Revenons à nos annonces de plateformes (techniques) ouvertes. Ces bases techniques ne sont pas nouvelles pour l’industrie auto, qui, depuis des décennies, mutualisent de nombreux sous-ensembles et organes techniques entre constructeurs concurrents. Pour engager la 3ème voie, il est nécessaire d’aller bien plus loin…

  • Considérer cette base roulante et les sous-éléments du VE (moteur, batterie, BMS, …) comme des commodités pour accélérer la standardisation des composants et surtout des interfaces,
  • Faire le deuil d’une démarché planifiée pour atteindre un objectif fixé par le seul constructeur,
  • Inviter d’autres acteurs à venir innover sur sa plateforme technique en ouvrant, documentant les interfaces au maximum et en réduisant au maximum les barrières à l’entrée, donc changer de posture pour accueillir l’inconnu ; Sinon vous resterez seul avec votre plateforme. Si Microsoft a acheté 7.5 Md$ les communautés RedHat, c’est avant tout pour intégrer ce changement culturel,
  • Intégrer aux développements de l’objet roulant « automobile » la mise en œuvre de la plateforme numérique « sœur ». Comme le smartphone n’est rien sans GooglePlay / iTunes, les VE serviciels sont à designer en même temps que les plateformes numériques. Concrètement, Uber va intégrer des Vélos Jump à sa plateforme (numérique) et pour cela a re-conçu le design des vélos pour améliorer leur intégration et le service.
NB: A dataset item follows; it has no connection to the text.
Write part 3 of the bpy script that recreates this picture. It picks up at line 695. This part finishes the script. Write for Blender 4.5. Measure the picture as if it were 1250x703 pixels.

Pourquoi ce n’est pas un détail ?

En se centrant sur le créneau des VE lourdes et chères, les constructeurs ralentissent la mise en œuvre d’actions de la part des collectivités et ouvrent la porte à de nouveaux acteurs sur le bas de gamme.

  • Du côté des collectivités, puisque les VE restent réservés à des clients aisés, ces dernières n’ont pas de possibilité de restreindre l’accès « puisqu’il n’existe pas d’alternative à des prix abordables ». Si des options de VE à bas prix devenaient disponibles, cela légitimerait la mise en œuvre de contraintes.
  • En choisissant de s’écarter du bas de gamme, les constructeurs européens poursuivent la tendance de montée en gamme initiée il y a des décennies pour tous se battre sur le même segment, certes à haute valeur ajoutée mais limité. Ceci a été analysé et décrit par C.Christensen dans le dilemme de l’innovateur. Dans ce cas, l’entrée de gamme est un champ libre pour de nouveaux acteurs. Les VE chinois sont les parfaits candidats, soit vendus directement, soit intégrés dans des services comme des vélos ou des trottinettes.

En résumé cette posture très conservatrice, dans un environnement qui ouvre de nouvelles opportunités, a des conséquences lourdes en matière d’évolution des mobilités quotidiennes bien au-delà de l’automobile telle que nous la connaissons, en matière de nouvelles compétences et nouveaux services et bien sûr en matière de performances environnementales et énergétiques.